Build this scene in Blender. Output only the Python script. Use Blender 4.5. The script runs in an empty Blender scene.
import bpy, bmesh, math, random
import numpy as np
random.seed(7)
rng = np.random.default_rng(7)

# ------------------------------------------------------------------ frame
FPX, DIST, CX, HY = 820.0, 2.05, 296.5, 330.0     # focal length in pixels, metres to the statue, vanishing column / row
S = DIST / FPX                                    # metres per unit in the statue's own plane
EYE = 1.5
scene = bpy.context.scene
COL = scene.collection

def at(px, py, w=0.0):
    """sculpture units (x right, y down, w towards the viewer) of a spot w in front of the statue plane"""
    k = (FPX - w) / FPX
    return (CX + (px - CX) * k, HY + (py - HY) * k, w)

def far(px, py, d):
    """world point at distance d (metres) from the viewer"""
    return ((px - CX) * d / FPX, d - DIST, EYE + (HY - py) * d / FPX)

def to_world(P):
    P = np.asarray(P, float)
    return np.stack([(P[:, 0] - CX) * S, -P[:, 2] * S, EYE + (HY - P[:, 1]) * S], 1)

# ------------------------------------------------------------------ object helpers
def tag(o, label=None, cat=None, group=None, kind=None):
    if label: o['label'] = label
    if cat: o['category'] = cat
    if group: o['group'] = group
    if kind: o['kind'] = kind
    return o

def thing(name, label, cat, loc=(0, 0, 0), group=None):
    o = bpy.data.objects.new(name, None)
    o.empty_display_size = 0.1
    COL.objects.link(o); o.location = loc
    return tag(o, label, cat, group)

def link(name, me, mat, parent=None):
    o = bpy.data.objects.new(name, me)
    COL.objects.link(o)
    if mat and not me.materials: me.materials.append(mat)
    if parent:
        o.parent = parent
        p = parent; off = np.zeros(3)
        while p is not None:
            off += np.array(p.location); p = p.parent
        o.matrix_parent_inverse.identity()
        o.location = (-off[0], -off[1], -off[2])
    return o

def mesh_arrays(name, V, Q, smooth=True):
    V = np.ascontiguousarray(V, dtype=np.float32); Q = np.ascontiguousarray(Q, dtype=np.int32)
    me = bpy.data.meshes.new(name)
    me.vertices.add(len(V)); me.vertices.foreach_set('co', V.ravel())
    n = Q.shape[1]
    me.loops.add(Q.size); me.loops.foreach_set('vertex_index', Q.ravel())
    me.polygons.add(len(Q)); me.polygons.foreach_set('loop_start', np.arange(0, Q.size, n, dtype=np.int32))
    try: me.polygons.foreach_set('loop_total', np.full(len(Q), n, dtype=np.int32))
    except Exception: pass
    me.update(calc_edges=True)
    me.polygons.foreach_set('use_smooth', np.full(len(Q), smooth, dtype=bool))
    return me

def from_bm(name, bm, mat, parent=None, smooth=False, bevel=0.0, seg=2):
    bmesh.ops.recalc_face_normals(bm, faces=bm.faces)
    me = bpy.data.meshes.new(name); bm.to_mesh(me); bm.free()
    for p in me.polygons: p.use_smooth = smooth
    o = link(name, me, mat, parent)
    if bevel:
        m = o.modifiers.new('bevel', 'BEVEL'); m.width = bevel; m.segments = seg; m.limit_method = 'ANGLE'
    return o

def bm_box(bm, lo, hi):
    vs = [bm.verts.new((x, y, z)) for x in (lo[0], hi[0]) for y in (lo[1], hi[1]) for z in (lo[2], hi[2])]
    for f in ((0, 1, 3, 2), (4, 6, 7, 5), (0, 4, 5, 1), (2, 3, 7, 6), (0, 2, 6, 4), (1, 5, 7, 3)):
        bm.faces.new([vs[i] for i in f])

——

- Set exercise -
Print the listing above in its entirety, with every line exact.

- Completed task -
Build this scene in Blender. Output only the Python script. Use Blender 4.5. The script runs in an empty Blender scene.
import bpy, bmesh, math, random
import numpy as np
random.seed(7)
rng = np.random.default_rng(7)

# ------------------------------------------------------------------ frame
FPX, DIST, CX, HY = 820.0, 2.05, 296.5, 330.0     # focal length in pixels, metres to the statue, vanishing column / row
S = DIST / FPX                                    # metres per unit in the statue's own plane
EYE = 1.5
scene = bpy.context.scene
COL = scene.collection

def at(px, py, w=0.0):
    """sculpture units (x right, y down, w towards the viewer) of a spot w in front of the statue plane"""
    k = (FPX - w) / FPX
    return (CX + (px - CX) * k, HY + (py - HY) * k, w)

def far(px, py, d):
    """world point at distance d (metres) from the viewer"""
    return ((px - CX) * d / FPX, d - DIST, EYE + (HY - py) * d / FPX)

def to_world(P):
    P = np.asarray(P, float)
    return np.stack([(P[:, 0] - CX) * S, -P[:, 2] * S, EYE + (HY - P[:, 1]) * S], 1)

# ------------------------------------------------------------------ object helpers
def tag(o, label=None, cat=None, group=None, kind=None):
    if label: o['label'] = label
    if cat: o['category'] = cat
    if group: o['group'] = group
    if kind: o['kind'] = kind
    return o

def thing(name, label, cat, loc=(0, 0, 0), group=None):
    o = bpy.data.objects.new(name, None)
    o.empty_display_size = 0.1
    COL.objects.link(o); o.location = loc
    return tag(o, label, cat, group)

def link(name, me, mat, parent=None):
    o = bpy.data.objects.new(name, me)
    COL.objects.link(o)
    if mat and not me.materials: me.materials.append(mat)
    if parent:
        o.parent = parent
        p = parent; off = np.zeros(3)
        while p is not None:
            off += np.array(p.location); p = p.parent
        o.matrix_parent_inverse.identity()
        o.location = (-off[0], -off[1], -off[2])
    return o

def mesh_arrays(name, V, Q, smooth=True):
    V = np.ascontiguousarray(V, dtype=np.float32); Q = np.ascontiguousarray(Q, dtype=np.int32)
    me = bpy.data.meshes.new(name)
    me.vertices.add(len(V)); me.vertices.foreach_set('co', V.ravel())
    n = Q.shape[1]
    me.loops.add(Q.size); me.loops.foreach_set('vertex_index', Q.ravel())
    me.polygons.add(len(Q)); me.polygons.foreach_set('loop_start', np.arange(0, Q.size, n, dtype=np.int32))
    try: me.polygons.foreach_set('loop_total', np.full(len(Q), n, dtype=np.int32))
    except Exception: pass
    me.update(calc_edges=True)
    me.polygons.foreach_set('use_smooth', np.full(len(Q), smooth, dtype=bool))
    return me

def from_bm(name, bm, mat, parent=None, smooth=False, bevel=0.0, seg=2):
    bmesh.ops.recalc_face_normals(bm, faces=bm.faces)
    me = bpy.data.meshes.new(name); bm.to_mesh(me); bm.free()
    for p in me.polygons: p.use_smooth = smooth
    o = link(name, me, mat, parent)
    if bevel:
        m = o.modifiers.new('bevel', 'BEVEL'); m.width = bevel; m.segments = seg; m.limit_method = 'ANGLE'
    return o

def bm_box(bm, lo, hi):
    vs = [bm.verts.new((x, y, z)) for x in (lo[0], hi[0]) for y in (lo[1], hi[1]) for z in (lo[2], hi[2])]
    for f in ((0, 1, 3, 2), (4, 6, 7, 5), (0, 4, 5, 1), (2, 3, 7, 6), (0, 2, 6, 4), (1, 5, 7, 3)):
        bm.faces.new([vs[i] for i in f])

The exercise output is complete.